▸ PROBLEM REQUIREMENTS
Copy the material below verbatim from the line with "Generate a Blender" to the line with "cy.use_denoising = False;", both lines included, omitting pictures and every line outside that range.

▸ MATERIAL PROVIDED
+--

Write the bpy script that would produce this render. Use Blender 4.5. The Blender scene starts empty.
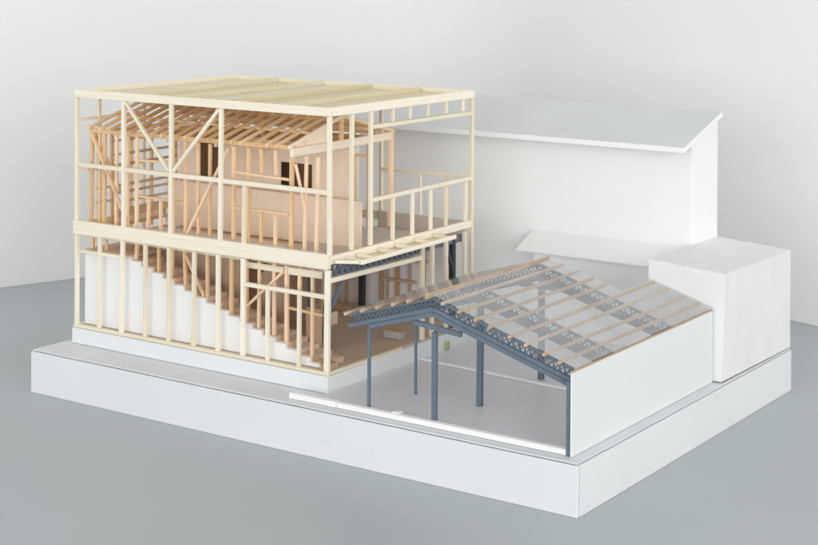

+--

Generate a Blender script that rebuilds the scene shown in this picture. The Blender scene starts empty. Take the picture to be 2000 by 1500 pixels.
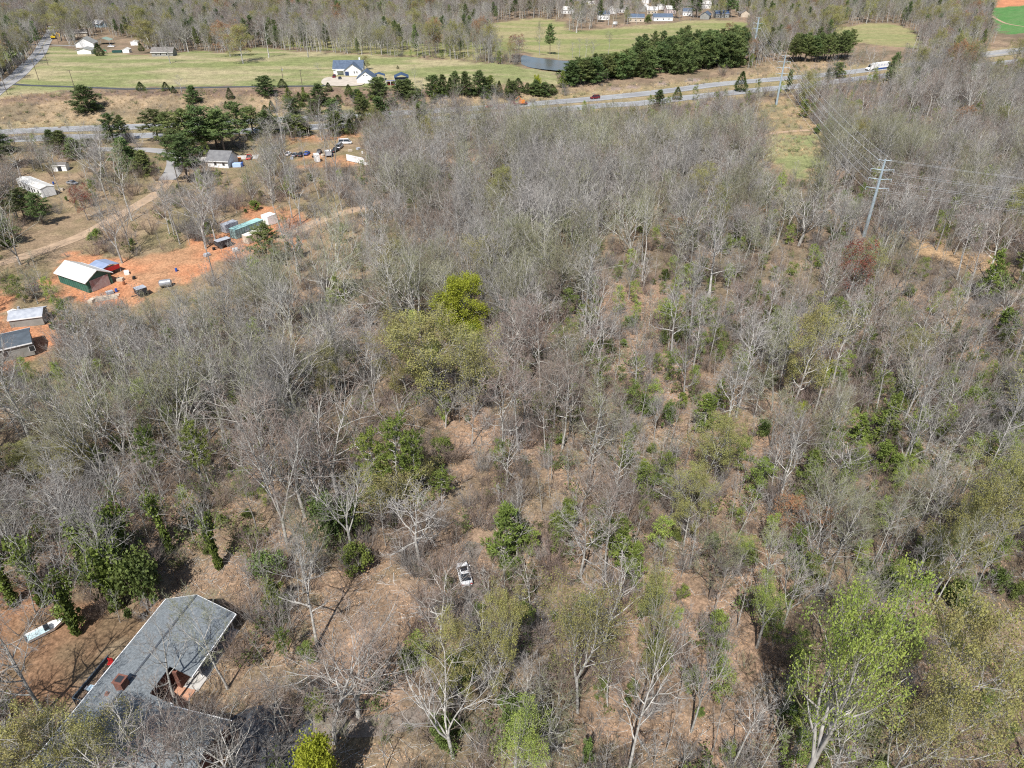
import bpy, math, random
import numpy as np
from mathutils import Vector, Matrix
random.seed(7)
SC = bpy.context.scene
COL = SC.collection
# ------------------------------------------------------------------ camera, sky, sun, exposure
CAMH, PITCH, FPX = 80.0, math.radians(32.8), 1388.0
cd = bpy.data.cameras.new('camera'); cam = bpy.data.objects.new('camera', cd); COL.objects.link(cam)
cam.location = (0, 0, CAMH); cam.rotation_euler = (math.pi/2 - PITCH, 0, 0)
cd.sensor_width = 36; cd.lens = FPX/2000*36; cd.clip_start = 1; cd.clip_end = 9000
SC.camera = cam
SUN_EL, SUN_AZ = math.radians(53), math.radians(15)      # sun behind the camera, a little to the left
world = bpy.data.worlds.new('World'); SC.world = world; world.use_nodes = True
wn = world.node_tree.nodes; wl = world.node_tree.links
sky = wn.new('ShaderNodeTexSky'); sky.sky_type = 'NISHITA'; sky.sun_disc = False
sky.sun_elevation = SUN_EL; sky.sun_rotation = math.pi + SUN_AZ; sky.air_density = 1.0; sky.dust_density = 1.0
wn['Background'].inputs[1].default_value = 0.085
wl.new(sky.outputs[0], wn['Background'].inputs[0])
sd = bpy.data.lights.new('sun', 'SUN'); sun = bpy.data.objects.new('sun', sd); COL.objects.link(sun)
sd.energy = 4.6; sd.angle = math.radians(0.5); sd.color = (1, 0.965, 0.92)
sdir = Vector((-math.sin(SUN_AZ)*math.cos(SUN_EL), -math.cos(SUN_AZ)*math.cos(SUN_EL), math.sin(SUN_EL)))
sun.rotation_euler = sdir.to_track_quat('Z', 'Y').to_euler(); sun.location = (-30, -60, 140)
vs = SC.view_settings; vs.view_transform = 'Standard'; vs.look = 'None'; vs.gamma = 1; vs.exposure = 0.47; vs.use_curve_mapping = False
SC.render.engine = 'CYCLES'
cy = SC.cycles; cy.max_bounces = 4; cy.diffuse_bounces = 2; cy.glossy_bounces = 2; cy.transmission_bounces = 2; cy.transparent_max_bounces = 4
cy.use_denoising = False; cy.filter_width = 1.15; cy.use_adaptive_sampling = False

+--

▸ EXPECTED ANSWER
Generate a Blender script that rebuilds the scene shown in this picture. The Blender scene starts empty. Take the picture to be 2000 by 1500 pixels.
import bpy, math, random
import numpy as np
from mathutils import Vector, Matrix
random.seed(7)
SC = bpy.context.scene
COL = SC.collection
# ------------------------------------------------------------------ camera, sky, sun, exposure
CAMH, PITCH, FPX = 80.0, math.radians(32.8), 1388.0
cd = bpy.data.cameras.new('camera'); cam = bpy.data.objects.new('camera', cd); COL.objects.link(cam)
cam.location = (0, 0, CAMH); cam.rotation_euler = (math.pi/2 - PITCH, 0, 0)
cd.sensor_width = 36; cd.lens = FPX/2000*36; cd.clip_start = 1; cd.clip_end = 9000
SC.camera = cam
SUN_EL, SUN_AZ = math.radians(53), math.radians(15)      # sun behind the camera, a little to the left
world = bpy.data.worlds.new('World'); SC.world = world; world.use_nodes = True
wn = world.node_tree.nodes; wl = world.node_tree.links
sky = wn.new('ShaderNodeTexSky'); sky.sky_type = 'NISHITA'; sky.sun_disc = False
sky.sun_elevation = SUN_EL; sky.sun_rotation = math.pi + SUN_AZ; sky.air_density = 1.0; sky.dust_density = 1.0
wn['Background'].inputs[1].default_value = 0.085
wl.new(sky.outputs[0], wn['Background'].inputs[0])
sd = bpy.data.lights.new('sun', 'SUN'); sun = bpy.data.objects.new('sun', sd); COL.objects.link(sun)
sd.energy = 4.6; sd.angle = math.radians(0.5); sd.color = (1, 0.965, 0.92)
sdir = Vector((-math.sin(SUN_AZ)*math.cos(SUN_EL), -math.cos(SUN_AZ)*math.cos(SUN_EL), math.sin(SUN_EL)))
sun.rotation_euler = sdir.to_track_quat('Z', 'Y').to_euler(); sun.location = (-30, -60, 140)
vs = SC.view_settings; vs.view_transform = 'Standard'; vs.look = 'None'; vs.gamma = 1; vs.exposure = 0.47; vs.use_curve_mapping = False
SC.render.engine = 'CYCLES'
cy = SC.cycles; cy.max_bounces = 4; cy.diffuse_bounces = 2; cy.glossy_bounces = 2; cy.transmission_bounces = 2; cy.transparent_max_bounces = 4
cy.use_denoising = False; cy.filter_width = 1.15; cy.use_adaptive_sampling = False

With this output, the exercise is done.